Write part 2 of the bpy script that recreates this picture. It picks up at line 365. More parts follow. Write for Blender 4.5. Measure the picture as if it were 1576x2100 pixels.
:::
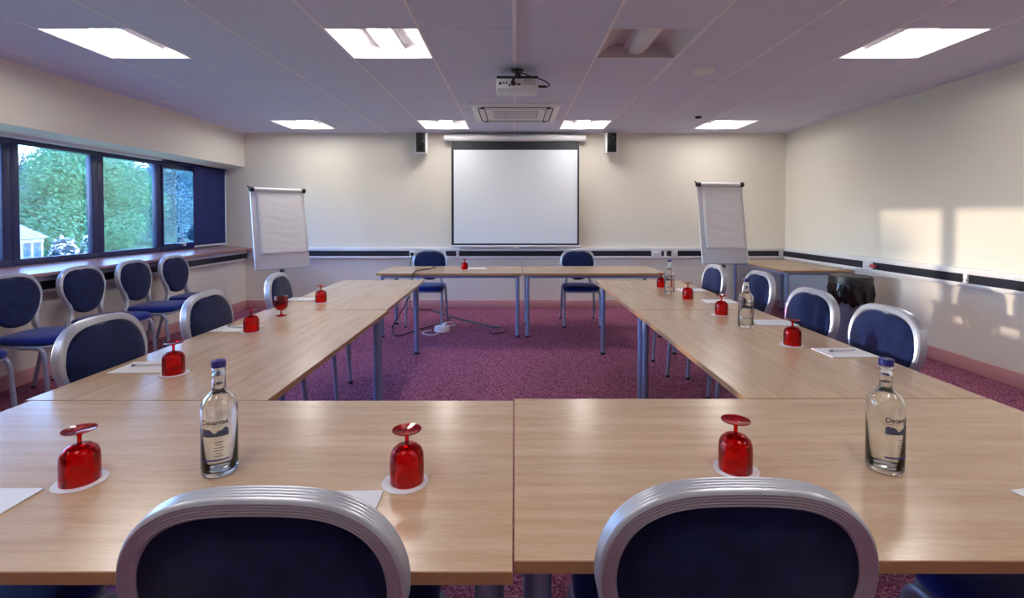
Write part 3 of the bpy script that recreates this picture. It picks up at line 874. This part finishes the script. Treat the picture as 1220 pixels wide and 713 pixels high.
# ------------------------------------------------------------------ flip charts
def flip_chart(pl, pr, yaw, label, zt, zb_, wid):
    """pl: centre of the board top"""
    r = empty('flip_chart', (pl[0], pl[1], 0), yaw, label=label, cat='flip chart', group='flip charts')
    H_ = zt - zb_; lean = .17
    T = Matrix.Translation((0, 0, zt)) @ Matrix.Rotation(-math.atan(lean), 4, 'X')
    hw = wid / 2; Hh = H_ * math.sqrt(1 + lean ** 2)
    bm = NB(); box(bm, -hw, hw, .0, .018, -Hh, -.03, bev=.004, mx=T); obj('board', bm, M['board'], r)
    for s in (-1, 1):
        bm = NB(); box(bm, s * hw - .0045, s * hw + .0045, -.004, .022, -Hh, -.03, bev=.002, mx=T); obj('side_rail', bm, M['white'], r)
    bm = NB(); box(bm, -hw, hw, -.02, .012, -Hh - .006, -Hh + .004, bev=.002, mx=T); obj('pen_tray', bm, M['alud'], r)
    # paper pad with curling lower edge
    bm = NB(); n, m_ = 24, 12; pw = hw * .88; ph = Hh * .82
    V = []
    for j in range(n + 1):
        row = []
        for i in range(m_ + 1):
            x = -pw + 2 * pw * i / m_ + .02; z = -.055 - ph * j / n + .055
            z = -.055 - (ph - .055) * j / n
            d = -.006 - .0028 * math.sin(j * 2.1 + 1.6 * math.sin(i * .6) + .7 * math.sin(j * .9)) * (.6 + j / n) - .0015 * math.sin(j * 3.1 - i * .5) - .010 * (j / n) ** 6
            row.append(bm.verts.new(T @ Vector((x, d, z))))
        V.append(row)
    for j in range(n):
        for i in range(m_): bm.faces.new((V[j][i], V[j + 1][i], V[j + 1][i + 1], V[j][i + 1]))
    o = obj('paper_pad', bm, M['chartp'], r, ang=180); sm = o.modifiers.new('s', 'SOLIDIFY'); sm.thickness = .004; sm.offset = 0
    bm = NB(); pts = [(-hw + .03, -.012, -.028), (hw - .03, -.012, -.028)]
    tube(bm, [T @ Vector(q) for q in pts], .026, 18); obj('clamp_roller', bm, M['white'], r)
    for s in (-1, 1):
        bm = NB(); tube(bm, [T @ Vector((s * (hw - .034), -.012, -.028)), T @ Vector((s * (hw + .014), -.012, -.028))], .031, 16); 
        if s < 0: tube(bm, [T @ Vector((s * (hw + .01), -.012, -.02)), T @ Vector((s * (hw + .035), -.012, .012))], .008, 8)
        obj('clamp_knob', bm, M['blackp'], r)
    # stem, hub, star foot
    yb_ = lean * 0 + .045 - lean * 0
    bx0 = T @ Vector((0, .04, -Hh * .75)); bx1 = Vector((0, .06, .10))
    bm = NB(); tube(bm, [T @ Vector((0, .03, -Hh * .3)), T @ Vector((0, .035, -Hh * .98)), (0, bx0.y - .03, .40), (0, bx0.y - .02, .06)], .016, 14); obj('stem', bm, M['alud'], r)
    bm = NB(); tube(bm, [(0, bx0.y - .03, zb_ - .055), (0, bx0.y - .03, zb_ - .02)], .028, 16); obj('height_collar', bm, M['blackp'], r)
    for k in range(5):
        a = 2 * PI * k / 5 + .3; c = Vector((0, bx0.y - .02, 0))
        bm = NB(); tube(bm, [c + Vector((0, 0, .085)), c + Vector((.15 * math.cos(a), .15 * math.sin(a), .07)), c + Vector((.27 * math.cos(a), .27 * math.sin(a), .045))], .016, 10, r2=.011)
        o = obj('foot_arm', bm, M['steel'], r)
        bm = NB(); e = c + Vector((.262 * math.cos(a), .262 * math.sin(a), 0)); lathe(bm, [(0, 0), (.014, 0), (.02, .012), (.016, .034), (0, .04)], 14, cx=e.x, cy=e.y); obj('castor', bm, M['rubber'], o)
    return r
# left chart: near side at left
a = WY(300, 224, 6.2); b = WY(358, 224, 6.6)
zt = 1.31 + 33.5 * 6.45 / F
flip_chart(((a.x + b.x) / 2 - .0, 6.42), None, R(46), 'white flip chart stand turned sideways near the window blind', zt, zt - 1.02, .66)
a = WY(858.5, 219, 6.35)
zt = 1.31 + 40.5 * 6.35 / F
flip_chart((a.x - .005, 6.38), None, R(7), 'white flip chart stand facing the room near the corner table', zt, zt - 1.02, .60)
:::
Goal: Tally the lines in the records above that contain the word "pixels", and give only that number.

Answer for the task: 2